AIM OF THE EXERCISE –
Look through the data below and say how many of its lines contain "file", adding nothing else.

RECORDS FOR THIS EXERCISE –
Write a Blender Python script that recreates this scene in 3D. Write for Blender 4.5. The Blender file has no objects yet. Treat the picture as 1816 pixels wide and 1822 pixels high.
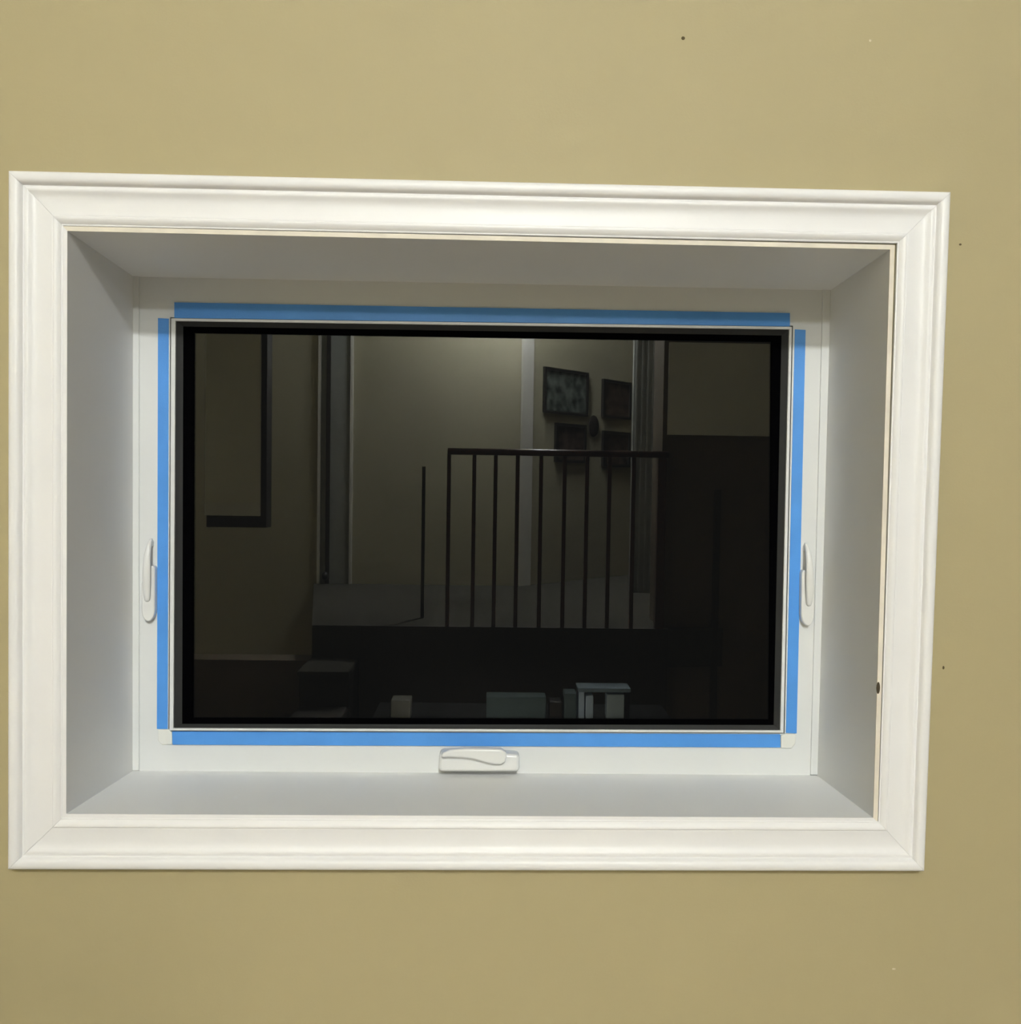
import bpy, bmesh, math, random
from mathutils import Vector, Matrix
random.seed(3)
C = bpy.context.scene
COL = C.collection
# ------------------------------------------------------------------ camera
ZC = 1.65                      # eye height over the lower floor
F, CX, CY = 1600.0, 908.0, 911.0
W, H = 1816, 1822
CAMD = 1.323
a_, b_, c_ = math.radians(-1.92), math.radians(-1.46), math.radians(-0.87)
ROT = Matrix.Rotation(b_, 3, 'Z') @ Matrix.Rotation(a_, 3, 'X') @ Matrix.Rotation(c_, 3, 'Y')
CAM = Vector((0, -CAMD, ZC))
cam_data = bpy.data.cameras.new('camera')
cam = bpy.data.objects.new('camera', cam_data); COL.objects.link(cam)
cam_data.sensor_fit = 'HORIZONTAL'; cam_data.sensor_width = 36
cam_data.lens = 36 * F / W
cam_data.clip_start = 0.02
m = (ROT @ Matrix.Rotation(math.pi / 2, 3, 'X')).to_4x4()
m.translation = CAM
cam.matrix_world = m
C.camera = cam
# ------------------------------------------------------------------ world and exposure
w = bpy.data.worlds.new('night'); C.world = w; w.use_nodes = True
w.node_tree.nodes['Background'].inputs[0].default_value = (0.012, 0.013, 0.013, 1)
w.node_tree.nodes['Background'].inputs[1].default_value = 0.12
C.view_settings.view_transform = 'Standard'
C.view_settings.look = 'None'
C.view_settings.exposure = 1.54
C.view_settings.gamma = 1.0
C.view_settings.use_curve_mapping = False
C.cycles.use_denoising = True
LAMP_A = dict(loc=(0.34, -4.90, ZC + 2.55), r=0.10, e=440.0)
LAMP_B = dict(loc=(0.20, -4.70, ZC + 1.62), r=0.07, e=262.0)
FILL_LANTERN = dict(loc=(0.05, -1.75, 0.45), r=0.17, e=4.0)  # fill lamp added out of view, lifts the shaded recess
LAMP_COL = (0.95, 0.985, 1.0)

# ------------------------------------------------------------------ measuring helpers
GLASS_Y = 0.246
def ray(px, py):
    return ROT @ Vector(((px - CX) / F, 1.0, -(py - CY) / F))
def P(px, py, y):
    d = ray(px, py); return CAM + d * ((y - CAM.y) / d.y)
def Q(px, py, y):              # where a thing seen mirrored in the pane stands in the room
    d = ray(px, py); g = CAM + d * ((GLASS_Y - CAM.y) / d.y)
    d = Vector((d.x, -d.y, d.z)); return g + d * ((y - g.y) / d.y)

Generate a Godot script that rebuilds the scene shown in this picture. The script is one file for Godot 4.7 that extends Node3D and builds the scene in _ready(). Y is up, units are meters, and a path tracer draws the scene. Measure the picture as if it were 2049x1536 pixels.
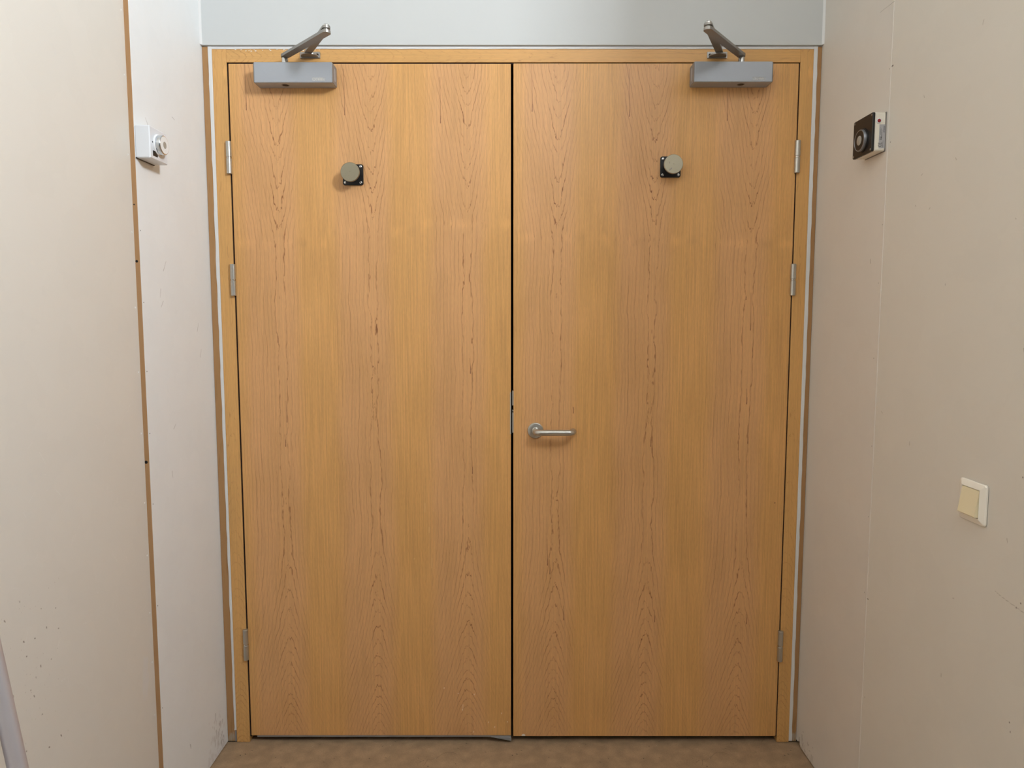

WORKED ANSWER –
2